What you have to do: Look through the data below and return each line where "mixc" appears.

Data provided:

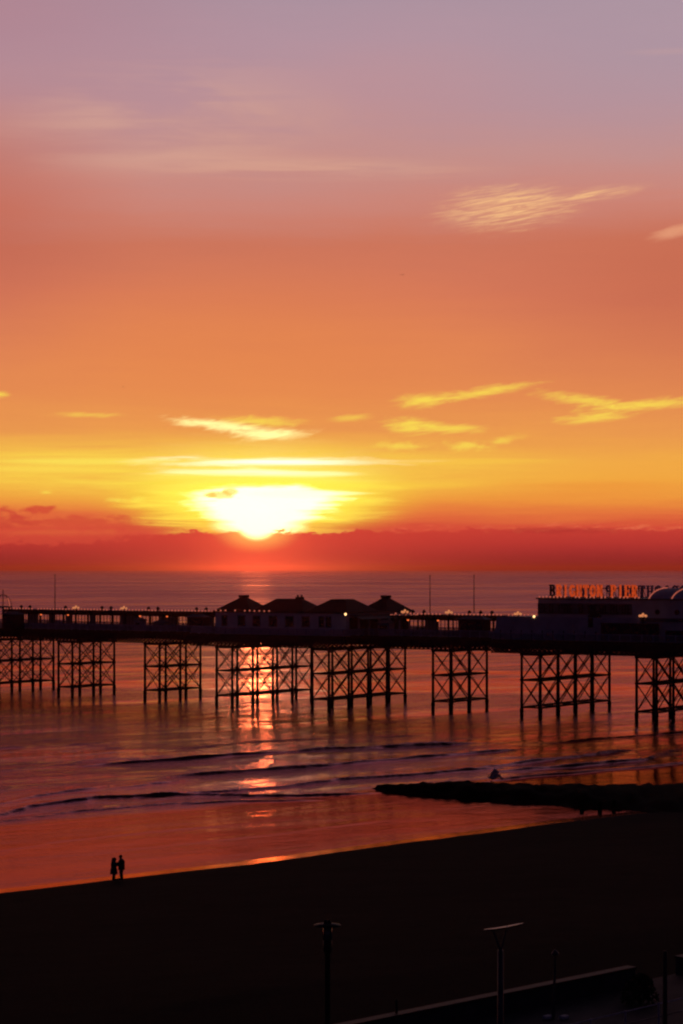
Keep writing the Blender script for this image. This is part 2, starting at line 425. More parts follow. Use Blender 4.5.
def build_sea():
    ys = []; y = 118.0
    while y < 400: ys.append(y); y += .45
    st = .5
    while y < 36000: ys.append(y); y += st; st *= 1.012 if y < 760 else 1.045
    ts = [-1.2,-.9,-.6,-.4,-.3,-.24,-.2]
    N = 420; ts += [-.175+.35*i/N for i in range(N+1)]
    ts += [.2,.24,.3,.4,.6,.9,1.2]
    verts = []; calm = []
    for y in ys:
        for t in ts:
            x = t*y; z = 0.0; c = 0.0
            if y < 760 and abs(t) < .3:
                s = sdist(x, y); a = along(x, y); N_ = mnoise.noise
                dz_ = crest_h(x, y) if 150 < y < 330 else 0
                k = min(1, max(0, (s+38+2.5*N_(Vector((a*.1,0,9))))/5))
                f1 = max(0, min(1, (520-y)/160)); f2 = max(0, min(1, (760-y)/250))
                gust = .45+.9*max(0, min(1, .5+1.3*N_(Vector((a*.02, s*.045, 21)))))
                sw = N_(Vector((a*.04, s*.10, .3)))*.12*f2 + gust*(N_(Vector((a*.13, s*.27, 1.3)))*.085 + N_(Vector((a*.33, s*.62, 2.3)))*.042)*f1 + N_(Vector((a*.06, s*.16, 31)))*.10*f2*gust
                sw2 = N_(Vector((a*.10, s*.22, 5.1)))*.030 + N_(Vector((a*.35, s*.6, 7.7)))*.013 + N_(Vector((a*.9, s*1.1, 8.7)))*.004
                z = dz_ + sw*(1-k) + sw2*k*.55
                c = k
            verts.append((x, y, z)); calm.append(c)
    nx = len(ts)
    faces = [(j*nx+i, j*nx+i+1, (j+1)*nx+i+1, (j+1)*nx+i) for j in range(len(ys)-1) for i in range(nx-1)]
    me = bpy.data.meshes.new('sea'); me.from_pydata(verts, [], faces); me.update()
    at = me.attributes.new('calm', 'FLOAT', 'POINT'); at.data.foreach_set('value', calm)
    me.polygons.foreach_set('use_smooth', [True]*len(me.polygons))
    o = bpy.data.objects.new('sea', me); COL.objects.link(o); o['kind'] = 'structure'
    # material
    m = bpy.data.materials.new('sea_water'); m.use_nodes = True; t = m.node_tree; t.nodes.clear(); E.nt = t
    geo = t.nodes.new('ShaderNodeNewGeometry'); sp = t.nodes.new('ShaderNodeSeparateXYZ'); t.links.new(geo.outputs['Position'], sp.inputs[0])
    X, Y = E(sp.outputs[0]), E(sp.outputs[1])
    A = X*SD.x + Y*SD.y; B = X*SN.x + Y*SN.y
    at = t.nodes.new('ShaderNodeAttribute'); at.attribute_name = 'calm'; cal = E(at.outputs['Fac'])
    lw = noise(comb(X*.012, Y*.02, 3), 1, 3, .6)
    wob = noise(comb(A*.02, B*.05, 0), 1, 3, .5)
    bands = noise(comb(A*.010+wob*1.2, B*.085+wob*1.5, 4.4), 1, 4, .6, .2)      # calm / rough lanes parallel to the beach
    far = sstep(Y, 300, 1500)
    vfar = noise(comb(X*(1/420.), E.m('DIVIDE', 24000.0, Y), 1.0), 1, 4, .6)
    nb1 = noise(comb(A*.55, B*1.5, 1), 1, 4, .62, .3)
    nb2 = noise(comb(A*2.2, B*5.0, 2), 1, 3, .6, .2)
    nb3 = noise(comb(A*5.5, B*9.0, 6), 1, 2, .6)
    nb0 = noise(comb(A*.13, B*.33, 11), 1, 3, .6, .5)
    nbL = noise(comb(A*.035, B*.09, 12), 1, 3, .6, .4)
    nbF = noise(comb(A*.010, B*.026, 13), 1, 3, .6, .3)
    hgt = nb1*.9 + nb2*.38 + nb3*.07 + nb0*(2.6-cal*1.2) + nbL*(4.5-cal*2.0) + nbF*sstep(Y,300,700)*26.0
    bn = t.nodes.new('ShaderNodeBump'); t.links.new(hgt.s, bn.inputs['Height'])
    Yl = Y + X*.25 + (lw-.5)*60
    lane = lambda c_, w_: sstep(E.m('ABSOLUTE', Yl-c_), w_, w_*.35)
    lanes = E.m('MAXIMUM', E.m('MAXIMUM', lane(518, 17), lane(452, 26)), lane(275, 18))
    rg = sstep(bands, .36, .60)*(1-lanes)*(.25+.75*sstep(Y, 215, 330))
    stren = (.10 + rg*.28)*(1-cal*.6)*(1-far*.8)
    t.links.new(stren.s, bn.inputs['Strength']); bn.inputs['Distance'].default_value = .7
    rough = (.028 + rg*.12)*(1-cal*.2) + sstep(Y,350,1500)*.20*(vfar*2)
    gl = t.nodes.new('ShaderNodeBsdfGlossy'); gl.distribution = 'GGX'
    t.links.new(rough.s, gl.inputs['Roughness']); t.links.new(bn.outputs[0], gl.inputs['Normal'])
    t.links.new(mixc(sstep(Y, 420, 900), mixc(cal, (.80,.41,.48), (.80,.29,.28)), (.56,.31,.36)), gl.inputs['Color'])
    df = t.nodes.new('ShaderNodeBsdfDiffuse'); df.inputs[0].default_value = (.02,.008,.012,1)
    fr = t.nodes.new('ShaderNodeFresnel'); fr.inputs[0].default_value = 1.36; t.links.new(bn.outputs[0], fr.inputs['Normal'])
    mx = t.nodes.new('ShaderNodeMixShader'); t.links.new(fr.outputs[0], mx.inputs[0]); t.links.new(df.outputs[0], mx.inputs[1]); t.links.new(gl.outputs[0], mx.inputs[2])
    out = t.nodes.new('ShaderNodeOutputMaterial'); t.links.new(mx.outputs[0], out.inputs[0])
    me.materials.append(m)
build_sea()

# ------------------------------------------------------------------ BEACH
def beach_z(s, a=0):
    if s < -3: return -.02 + .02*(s+3)
    if s < .6: return -.0616 + .056*(s+3)
    if s < 10: return .142 + .06*(s-.6)
    if s < 60: return .706 + (3.0/50)*(s-10)
    return 3.7
def build_beach():
    ss = [-60,-30,-12,-6]; v = -3.6
    while v < 14: ss.append(v); v += .3
    while v < 70: ss.append(v); v += 1.0
    ss += [72,90,140,260,600]
    aa = [-3000,-900,-300,-120,-60]; v = -40.0
    while v < 120: aa.append(v); v += .8
    aa += [140,200,400,1000,4000]
    vs_ = []; wet = []
    for a in aa:
        for s in ss:
            n1 = mnoise.noise(Vector((a*.06, s*.05, 1)))
            sh = 2.5 - max(0, a-22)*.085 if a < 60 else -.73
            e = 1.1*mnoise.noise(Vector((a*.045, 0, 5))) + .35*mnoise.noise(Vector((a*.3, 0, 8)))
            se = (s - sh + e*.6) if s < 3 else (s - sh*max(0, 1-(s-3)/12) + e*.6*max(0, 1-(s-3)/12))
            z = beach_z(se)
            if s > 3: z += (n1*.18 + mnoise.noise(Vector((a*.5, s*.5, 4)))*.05)*min(1, (s-3)/8)*(1 if s < 60 else 0)
            w = max(0, min(1, (.9-se)/.7))
            p = SH0 + SD*a + SN*s
            vs_.append((p.x, p.y, z)); wet.append(w)
    n = len(ss)
    fs = [(j*n+i, j*n+i+1, (j+1)*n+i+1, (j+1)*n+i) for j in range(len(aa)-1) for i in range(n-1)]
    me = bpy.data.meshes.new('beach'); me.from_pydata(vs_, [], fs); me.update()
    at = me.attributes.new('wet', 'FLOAT', 'POINT'); at.data.foreach_set('value', wet)
    me.polygons.foreach_set('use_smooth', [True]*len(me.polygons))
    o = bpy.data.objects.new('beach', me); COL.objects.link(o); o['kind'] = 'structure'
    m = bpy.data.materials.new('shingle'); m.use_nodes = True; t = m.node_tree; E.nt = t
    b = t.nodes['Principled BSDF']
    geo = t.nodes.new('ShaderNodeNewGeometry'); pos = geo.outputs['Position']
    at = t.nodes.new('ShaderNodeAttribute'); at.attribute_name = 'wet'; wet_ = E(at.outputs['Fac'])
    nl = noise(pos, .15, 4, .6); ns = noise(pos, 6, 4, .7); nm = noise(pos, .9, 4, .6)
    wt = sstep(wet_ + (nm-.5)*.7, .35, .65)
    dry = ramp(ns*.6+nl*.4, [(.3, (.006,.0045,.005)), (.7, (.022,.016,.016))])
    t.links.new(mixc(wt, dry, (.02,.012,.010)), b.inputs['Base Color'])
    t.links.new((.95-wt*.80).s, b.inputs['Roughness'])
    b.inputs['Specular IOR Level'].default_value = .03
    bn = t.nodes.new('ShaderNodeBump'); bn.inputs['Distance'].default_value = .06
    t.links.new((.7-wt*.62).s, bn.inputs['Strength']); t.links.new((ns+nm).s, bn.inputs['Height']); t.links.new(bn.outputs[0], b.inputs['Normal'])
    gl = t.nodes.new('ShaderNodeBsdfGlossy'); gl.inputs['Color'].default_value = (.82,.24,.13,1); gl.inputs['Roughness'].default_value = .10
    t.links.new(bn.outputs[0], gl.inputs['Normal']); mx = t.nodes.new('ShaderNodeMixShader')
    t.links.new((wt*.8).s, mx.inputs[0]); t.links.new(b.outputs[0], mx.inputs[1]); t.links.new(gl.outputs[0], mx.inputs[2])
    t.links.new(mx.outputs[0], t.nodes['Material Output'].inputs[0])
    me.materials.append(m)
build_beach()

# ------------------------------------------------------------------ PIER
pier = thing('pier', PO, PR, 'long iron seaside pier on braced columns standing in the sea below the sunset', 'pier')
WIDE = [(-220,-117.5), (-66,-33.5), (-5,75)]
NARROW = [(-117.5,-66), (-33.5,-5)]
mb = MB()
for a, b in WIDE: mb.box(a, b, -1.2, 26, 12.15, 12.6)
for a, b in NARROW: mb.box(a, b, 5.0, 19.8, 12.15, 12.6)
mb.build('deck', 'deck_timber', pier)
mb = MB()
def girder(x0, x1, y):
    mb.box(x0, x1, y-.14, y+.14, 11.25, 12.15); mb.box(x0, x1, y-.22, y+.22, 10.45, 10.62)
    x = x0+.01
    while x < x1-.9:
        mb.bar((x,y,10.6), (x+.85,y,11.28), .16); mb.bar((x+.85,y,10.6), (x,y,11.28), .16); x += .85
for a, b in WIDE:
    for y in (-1.0,0.05,6.2,18.6,24.8): girder(a, b, y)
for a, b in NARROW:
    for y in (5.3,12.4,19.4): girder(a, b, y)
x = -218.0
while x < 74:
    w_ = any(a <= x <= b for a, b in WIDE)
    mb.box(x, x+.25, -1.1 if w_ else 5.1, 25.9 if w_ else 19.7, 11.3, 12.14); x += 3.1
mb.build('girder', 'iron', pier)
for x0, wide in ((20.3,1),(40.6,1),(0,1),(-20.3,0),(-40.6,1),(-60.9,1),(-81.8,0),(-102.5,0),(-123.1,1),(-142.1,1)):
    rows = [0,6.2,12.4,18.6,24.8] if wide else [6.2,12.4,18.6]
    tr = MB()
    for z in (10.2, 6.1, 1.75):
        for xx in (x0, x0+3.4): tr.box(xx-.12, xx+.12, rows[0], rows[-1], z-.16, z+.16)
        for y in rows: tr.box(x0, x0+3.4, y-.10, y+.10, z-.13, z+.13)
    t_ = tr.build('trestle', 'iron', pier)
    cb = MB()
    for za, zb in ((10.2,6.1),(6.1,1.75)):
        for xx in (x0, x0+3.4):
            for ya, yb in zip(rows[:-1], rows[1:]):
                cb.bar((xx,ya,za),(xx,yb,zb),.13); cb.bar((xx,yb,za),(xx,ya,zb),.13)
        for y in rows:
            cb.bar((x0,y,za),(x0+3.4,y,zb),.10); cb.bar((x0+3.4,y,za),(x0,y,zb),.10)
    cb.build('cross_brace', 'iron', t_)
    first = None
    for xx in (x0, x0+3.4):
        for y in rows:
            if first is None:
                c = MB()
                c.lathe([(.30,-3),(.30,1.0),(.34,1.0),(.34,1.5),(.24,1.7),(.22,6.0),(.30,6.05),(.30,6.3),(.22,6.35),(.20,10.0),(.30,10.1),(.34,10.6)], n=10)
                if 'colmesh' not in globals():
                    first = c.build('column', 'iron', t_, True); globals()['colmesh'] = first.data
                else:
                    c.bm.free(); first = bpy.data.objects.new('column', colmesh); COL.objects.link(first); first.parent = t_
                first.location = (xx, y, 0)
            else:
                d = first.copy(); COL.objects.link(d); d.location = (xx, y, 0)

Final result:
    t.links.new(mixc(sstep(Y, 420, 900), mixc(cal, (.80,.41,.48), (.80,.29,.28)), (.56,.31,.36)), gl.inputs['Color'])
    t.links.new(mixc(wt, dry, (.02,.012,.010)), b.inputs['Base Color'])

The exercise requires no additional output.